Cheap Time: Take 'em Home With You

Cheap Time: Take 'em Home With You

When this trio started out, it contained something like two-thirds of Be Your Own Pet, one of the more over-hyped of the over-hyped in the last few years. It’s actually surprising that Cheap Time had Jemina Pearl in its hands, if even only for a minute, and wasn’t able to capitalize on that in some obtuse marketing snafu.

As it is now, the band continues issuing work as concerned with punk’s significance in the underground culture as it is with a garage lineage pulled from a backlog of records. Either way, judging from the cover of the group’s first long player, they rank as the reining heartthrobs over at In the Red Record.

What follows will only tangentially include anything about music…

Understanding that these are some good looking dudes – apart form the one guy who appears to suffer from having all of his facial features crammed into a tiny spot on his face – In the Red or whoever had a hand in the production of that first disc thought it was usefully to plaster the band’s collective mug on the cover. It should have worked. Hell, I’d betray my masculinity and my prior track record to duke one and then be able to claim that I’d reckoned with homosexuality with a pretnedo-famous band dude.

We could go on a pseudo-date before the band’s set to play a local gig. Maybe walk down the street after dinner, concealing an open container in a coat pocket, making our way to some venue that’s just as innocuous and ramshackle as what’s up the next day.

I could cheer from the lip of the stage, mouthing words to songs I took the time to learn hours before just to impress the dude. It’d be fabulous.

All of this, though, makes me more of the eventual and total commoditization of underground musics. Weren’t punks ugly losers who weren’t able to be tolerated in any company apart from some small segment of the reject population. That obviously wasn’t the case during the seventies in New York. But that was New York.

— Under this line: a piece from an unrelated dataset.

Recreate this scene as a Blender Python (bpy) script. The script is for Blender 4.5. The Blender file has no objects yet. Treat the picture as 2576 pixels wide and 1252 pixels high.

Growing up, most folks at shows had some glaring physical issue – teeth that precluded one’s mouth from closing, some jacked up leg problem (which has now become the pigeon-toed thing everyone forces) or was just plain ugly.

Oh yeah, Cheap Time issued a second full length called Fantastic Explanations (and Similar Situations). It sounds like the Saints at some points - "I'd Rather Be Alone." But only vaguely.